What the task requires = Locate each line with the string "More" in the listing below and copy it.

Given information =
▬▬▬▬▬▬

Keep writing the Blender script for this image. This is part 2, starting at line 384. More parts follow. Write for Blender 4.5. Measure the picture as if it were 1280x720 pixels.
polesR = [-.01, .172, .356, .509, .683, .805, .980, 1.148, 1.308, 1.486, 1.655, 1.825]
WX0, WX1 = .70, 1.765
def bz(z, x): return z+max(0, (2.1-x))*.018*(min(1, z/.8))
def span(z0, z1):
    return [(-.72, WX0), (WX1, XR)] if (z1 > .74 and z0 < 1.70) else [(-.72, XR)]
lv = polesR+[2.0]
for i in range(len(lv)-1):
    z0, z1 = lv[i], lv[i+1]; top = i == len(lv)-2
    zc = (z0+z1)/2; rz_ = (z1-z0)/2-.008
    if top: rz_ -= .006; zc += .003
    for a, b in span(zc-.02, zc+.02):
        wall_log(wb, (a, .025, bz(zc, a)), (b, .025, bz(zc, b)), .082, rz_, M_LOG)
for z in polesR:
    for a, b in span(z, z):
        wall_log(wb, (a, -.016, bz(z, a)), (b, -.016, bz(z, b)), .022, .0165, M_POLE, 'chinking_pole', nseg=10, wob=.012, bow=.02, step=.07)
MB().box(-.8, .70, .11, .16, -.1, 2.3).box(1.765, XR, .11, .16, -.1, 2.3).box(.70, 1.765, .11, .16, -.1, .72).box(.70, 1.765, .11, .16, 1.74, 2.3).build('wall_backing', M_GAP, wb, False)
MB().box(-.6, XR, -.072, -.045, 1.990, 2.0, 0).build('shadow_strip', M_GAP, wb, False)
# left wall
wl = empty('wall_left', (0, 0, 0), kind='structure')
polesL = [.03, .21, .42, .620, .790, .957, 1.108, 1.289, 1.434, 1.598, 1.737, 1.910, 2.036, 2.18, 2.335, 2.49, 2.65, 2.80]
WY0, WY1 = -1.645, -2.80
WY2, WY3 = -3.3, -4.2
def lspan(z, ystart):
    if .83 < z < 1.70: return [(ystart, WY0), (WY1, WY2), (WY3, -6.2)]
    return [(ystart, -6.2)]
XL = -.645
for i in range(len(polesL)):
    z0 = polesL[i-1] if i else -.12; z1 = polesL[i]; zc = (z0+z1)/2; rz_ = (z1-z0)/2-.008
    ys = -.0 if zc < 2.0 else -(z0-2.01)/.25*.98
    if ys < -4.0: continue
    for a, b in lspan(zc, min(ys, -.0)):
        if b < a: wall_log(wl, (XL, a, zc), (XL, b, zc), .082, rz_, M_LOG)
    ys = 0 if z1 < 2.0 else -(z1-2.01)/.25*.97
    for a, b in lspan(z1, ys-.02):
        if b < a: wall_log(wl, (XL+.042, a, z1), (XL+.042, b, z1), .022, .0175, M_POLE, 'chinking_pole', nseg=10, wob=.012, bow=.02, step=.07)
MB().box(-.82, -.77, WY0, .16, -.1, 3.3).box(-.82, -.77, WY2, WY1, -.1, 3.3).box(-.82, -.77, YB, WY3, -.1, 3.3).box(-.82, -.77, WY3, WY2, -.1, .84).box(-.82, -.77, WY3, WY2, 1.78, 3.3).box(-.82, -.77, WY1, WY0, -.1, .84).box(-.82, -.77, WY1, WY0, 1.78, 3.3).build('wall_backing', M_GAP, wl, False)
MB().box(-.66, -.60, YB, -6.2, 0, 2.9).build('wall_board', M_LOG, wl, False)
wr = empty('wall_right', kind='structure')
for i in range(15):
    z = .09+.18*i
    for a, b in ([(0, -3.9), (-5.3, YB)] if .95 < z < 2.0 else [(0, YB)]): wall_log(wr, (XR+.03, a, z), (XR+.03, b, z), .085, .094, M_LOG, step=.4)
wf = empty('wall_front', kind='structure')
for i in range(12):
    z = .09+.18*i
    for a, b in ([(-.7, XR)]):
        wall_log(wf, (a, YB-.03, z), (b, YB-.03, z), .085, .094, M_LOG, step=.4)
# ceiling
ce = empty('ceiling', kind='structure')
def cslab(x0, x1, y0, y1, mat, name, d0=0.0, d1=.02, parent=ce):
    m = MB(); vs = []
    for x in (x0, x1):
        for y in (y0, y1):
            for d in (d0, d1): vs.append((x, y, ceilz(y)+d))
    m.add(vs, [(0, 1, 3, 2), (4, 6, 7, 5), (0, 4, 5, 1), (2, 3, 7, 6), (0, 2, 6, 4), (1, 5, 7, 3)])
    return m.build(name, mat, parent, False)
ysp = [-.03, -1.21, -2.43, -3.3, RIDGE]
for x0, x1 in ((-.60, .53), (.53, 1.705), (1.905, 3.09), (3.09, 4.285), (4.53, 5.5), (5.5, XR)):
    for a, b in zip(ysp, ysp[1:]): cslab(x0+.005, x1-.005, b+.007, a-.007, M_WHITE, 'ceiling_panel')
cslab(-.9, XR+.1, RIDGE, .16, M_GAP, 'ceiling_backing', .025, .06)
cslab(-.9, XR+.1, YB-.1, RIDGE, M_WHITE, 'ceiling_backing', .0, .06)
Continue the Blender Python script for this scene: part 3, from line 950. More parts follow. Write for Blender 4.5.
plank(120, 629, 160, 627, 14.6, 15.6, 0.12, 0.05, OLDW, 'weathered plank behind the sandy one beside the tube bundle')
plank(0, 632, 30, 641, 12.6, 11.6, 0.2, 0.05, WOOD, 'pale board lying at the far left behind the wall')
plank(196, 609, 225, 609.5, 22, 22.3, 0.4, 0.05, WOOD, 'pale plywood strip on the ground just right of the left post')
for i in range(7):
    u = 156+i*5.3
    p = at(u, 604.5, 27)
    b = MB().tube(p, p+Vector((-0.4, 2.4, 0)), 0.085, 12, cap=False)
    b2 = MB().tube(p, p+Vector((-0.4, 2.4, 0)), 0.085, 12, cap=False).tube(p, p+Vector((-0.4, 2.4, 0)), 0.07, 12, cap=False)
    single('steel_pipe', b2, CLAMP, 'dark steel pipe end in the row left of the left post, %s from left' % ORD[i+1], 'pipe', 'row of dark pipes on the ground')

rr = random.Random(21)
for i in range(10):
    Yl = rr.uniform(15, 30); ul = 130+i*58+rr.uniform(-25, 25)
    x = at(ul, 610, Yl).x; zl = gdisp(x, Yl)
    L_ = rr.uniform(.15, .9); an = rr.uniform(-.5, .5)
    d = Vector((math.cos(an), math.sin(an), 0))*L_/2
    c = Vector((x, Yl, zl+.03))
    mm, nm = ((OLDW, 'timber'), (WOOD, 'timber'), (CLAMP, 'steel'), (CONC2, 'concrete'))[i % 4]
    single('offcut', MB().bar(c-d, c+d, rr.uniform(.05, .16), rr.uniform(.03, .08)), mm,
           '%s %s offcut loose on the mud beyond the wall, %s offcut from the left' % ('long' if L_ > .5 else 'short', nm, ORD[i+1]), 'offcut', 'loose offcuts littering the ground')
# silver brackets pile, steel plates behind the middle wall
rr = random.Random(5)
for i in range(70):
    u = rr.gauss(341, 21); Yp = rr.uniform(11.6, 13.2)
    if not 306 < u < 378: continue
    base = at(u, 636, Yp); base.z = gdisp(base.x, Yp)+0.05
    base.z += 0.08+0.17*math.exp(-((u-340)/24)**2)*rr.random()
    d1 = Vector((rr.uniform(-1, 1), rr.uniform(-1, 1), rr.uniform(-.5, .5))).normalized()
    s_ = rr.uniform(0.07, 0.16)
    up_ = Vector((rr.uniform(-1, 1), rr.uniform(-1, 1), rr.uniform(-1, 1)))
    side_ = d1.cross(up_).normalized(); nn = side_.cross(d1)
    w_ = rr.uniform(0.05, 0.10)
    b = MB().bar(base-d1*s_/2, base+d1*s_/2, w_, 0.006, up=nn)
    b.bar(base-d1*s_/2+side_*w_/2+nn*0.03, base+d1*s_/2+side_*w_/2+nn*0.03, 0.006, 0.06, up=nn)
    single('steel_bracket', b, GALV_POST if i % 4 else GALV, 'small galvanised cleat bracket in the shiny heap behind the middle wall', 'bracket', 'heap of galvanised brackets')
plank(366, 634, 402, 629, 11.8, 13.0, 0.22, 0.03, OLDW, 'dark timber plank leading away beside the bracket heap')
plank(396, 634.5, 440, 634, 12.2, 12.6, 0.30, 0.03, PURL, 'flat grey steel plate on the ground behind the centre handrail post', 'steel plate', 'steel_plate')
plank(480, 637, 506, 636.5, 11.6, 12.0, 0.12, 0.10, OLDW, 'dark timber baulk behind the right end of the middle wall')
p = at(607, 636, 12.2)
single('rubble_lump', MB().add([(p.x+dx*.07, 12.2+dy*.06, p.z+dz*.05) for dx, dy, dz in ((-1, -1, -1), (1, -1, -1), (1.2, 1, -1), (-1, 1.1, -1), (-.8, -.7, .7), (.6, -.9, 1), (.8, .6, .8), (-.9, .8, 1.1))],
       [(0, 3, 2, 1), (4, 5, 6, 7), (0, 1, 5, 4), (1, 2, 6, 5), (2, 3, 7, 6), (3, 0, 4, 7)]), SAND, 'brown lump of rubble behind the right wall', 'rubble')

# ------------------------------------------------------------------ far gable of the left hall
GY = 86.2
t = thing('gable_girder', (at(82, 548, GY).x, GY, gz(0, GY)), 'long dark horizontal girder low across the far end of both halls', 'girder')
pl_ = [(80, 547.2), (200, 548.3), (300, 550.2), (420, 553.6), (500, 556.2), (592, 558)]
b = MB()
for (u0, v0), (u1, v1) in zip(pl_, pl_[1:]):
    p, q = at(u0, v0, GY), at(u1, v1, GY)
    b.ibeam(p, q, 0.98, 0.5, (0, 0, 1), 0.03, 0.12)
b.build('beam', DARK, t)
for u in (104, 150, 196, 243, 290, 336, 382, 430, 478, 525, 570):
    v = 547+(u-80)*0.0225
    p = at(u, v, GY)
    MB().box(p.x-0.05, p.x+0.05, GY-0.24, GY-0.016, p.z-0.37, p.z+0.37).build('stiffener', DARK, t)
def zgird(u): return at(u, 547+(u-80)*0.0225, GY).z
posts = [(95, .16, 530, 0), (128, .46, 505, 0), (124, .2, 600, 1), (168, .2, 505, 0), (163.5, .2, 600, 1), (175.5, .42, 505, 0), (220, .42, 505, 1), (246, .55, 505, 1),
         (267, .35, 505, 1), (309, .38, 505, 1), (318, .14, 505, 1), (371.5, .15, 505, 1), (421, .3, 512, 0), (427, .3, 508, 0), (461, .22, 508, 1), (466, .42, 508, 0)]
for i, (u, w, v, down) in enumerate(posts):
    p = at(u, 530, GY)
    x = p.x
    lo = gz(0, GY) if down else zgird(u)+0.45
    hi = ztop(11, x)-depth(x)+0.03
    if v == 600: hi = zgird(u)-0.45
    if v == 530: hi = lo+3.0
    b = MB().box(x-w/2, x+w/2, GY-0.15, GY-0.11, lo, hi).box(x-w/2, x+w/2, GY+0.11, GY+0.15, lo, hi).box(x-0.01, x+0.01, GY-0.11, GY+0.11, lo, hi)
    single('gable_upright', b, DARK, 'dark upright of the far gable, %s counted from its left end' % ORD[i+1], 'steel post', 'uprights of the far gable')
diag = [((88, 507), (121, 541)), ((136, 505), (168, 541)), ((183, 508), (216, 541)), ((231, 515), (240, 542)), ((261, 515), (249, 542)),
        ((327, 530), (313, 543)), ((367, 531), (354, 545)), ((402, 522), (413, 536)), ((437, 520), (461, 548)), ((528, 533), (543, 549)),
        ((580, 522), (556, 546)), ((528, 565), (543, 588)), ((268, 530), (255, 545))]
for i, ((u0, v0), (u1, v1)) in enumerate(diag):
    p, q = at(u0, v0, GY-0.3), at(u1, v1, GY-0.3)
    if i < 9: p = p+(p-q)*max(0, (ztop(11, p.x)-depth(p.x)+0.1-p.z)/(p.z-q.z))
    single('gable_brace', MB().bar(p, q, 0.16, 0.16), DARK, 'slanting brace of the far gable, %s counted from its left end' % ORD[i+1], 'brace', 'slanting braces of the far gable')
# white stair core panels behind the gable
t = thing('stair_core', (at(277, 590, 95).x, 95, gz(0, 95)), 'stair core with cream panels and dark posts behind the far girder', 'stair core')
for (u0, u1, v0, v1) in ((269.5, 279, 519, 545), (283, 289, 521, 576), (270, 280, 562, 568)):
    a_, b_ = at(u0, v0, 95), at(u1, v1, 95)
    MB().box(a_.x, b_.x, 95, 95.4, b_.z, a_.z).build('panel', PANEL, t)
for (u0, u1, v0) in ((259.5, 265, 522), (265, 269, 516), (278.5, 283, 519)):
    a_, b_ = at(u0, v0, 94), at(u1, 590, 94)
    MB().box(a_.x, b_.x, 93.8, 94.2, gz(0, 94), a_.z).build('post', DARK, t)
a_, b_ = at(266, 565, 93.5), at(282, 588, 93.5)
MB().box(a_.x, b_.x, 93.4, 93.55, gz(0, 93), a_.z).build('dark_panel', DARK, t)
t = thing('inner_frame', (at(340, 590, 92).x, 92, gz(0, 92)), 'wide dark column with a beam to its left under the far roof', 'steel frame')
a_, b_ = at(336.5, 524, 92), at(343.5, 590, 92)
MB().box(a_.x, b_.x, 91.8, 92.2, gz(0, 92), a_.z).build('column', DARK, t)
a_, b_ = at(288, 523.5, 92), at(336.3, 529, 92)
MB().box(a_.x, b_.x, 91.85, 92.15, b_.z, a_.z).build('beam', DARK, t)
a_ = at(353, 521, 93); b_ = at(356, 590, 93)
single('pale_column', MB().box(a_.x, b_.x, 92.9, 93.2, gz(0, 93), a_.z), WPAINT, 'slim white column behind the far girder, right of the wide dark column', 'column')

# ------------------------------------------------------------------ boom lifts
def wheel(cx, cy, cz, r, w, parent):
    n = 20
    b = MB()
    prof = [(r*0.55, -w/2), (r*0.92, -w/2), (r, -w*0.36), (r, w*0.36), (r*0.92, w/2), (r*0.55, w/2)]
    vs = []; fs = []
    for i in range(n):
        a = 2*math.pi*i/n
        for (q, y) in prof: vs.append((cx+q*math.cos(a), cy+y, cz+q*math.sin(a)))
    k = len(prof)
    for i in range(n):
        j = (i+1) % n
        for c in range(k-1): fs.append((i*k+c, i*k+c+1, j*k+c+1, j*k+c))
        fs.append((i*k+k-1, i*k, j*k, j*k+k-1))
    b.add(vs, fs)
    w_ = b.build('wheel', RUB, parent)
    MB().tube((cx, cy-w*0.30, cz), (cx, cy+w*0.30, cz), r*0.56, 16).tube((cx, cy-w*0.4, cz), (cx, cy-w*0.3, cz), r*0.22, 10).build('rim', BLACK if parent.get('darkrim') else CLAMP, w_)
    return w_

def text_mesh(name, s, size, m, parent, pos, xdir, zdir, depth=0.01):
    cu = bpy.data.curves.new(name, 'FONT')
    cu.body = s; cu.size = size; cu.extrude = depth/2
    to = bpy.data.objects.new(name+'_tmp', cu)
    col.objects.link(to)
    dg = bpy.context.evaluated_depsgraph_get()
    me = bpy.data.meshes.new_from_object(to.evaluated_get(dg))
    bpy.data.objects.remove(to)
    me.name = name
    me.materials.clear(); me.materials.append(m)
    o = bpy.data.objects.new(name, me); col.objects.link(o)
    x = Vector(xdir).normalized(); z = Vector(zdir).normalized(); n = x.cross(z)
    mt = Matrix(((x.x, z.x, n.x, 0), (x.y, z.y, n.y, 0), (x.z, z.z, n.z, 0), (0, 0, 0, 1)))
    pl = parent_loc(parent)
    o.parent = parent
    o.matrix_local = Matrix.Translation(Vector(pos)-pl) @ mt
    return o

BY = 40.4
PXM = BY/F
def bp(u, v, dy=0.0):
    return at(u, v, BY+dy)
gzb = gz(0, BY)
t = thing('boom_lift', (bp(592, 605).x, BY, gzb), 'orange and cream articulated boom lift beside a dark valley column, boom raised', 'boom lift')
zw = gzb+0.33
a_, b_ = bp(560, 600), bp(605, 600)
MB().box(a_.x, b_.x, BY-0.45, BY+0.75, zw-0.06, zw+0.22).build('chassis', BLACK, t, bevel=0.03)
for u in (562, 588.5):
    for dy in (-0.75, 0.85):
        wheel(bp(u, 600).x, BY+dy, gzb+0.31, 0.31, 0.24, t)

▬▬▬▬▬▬

Answer to this problem =
Keep writing the Blender script for this image. This is part 2, starting at line 384. More parts follow. Write for Blender 4.5. Measure the picture as if it were 1280x720 pixels.
Continue the Blender Python script for this scene: part 3, from line 950. More parts follow. Write for Blender 4.5.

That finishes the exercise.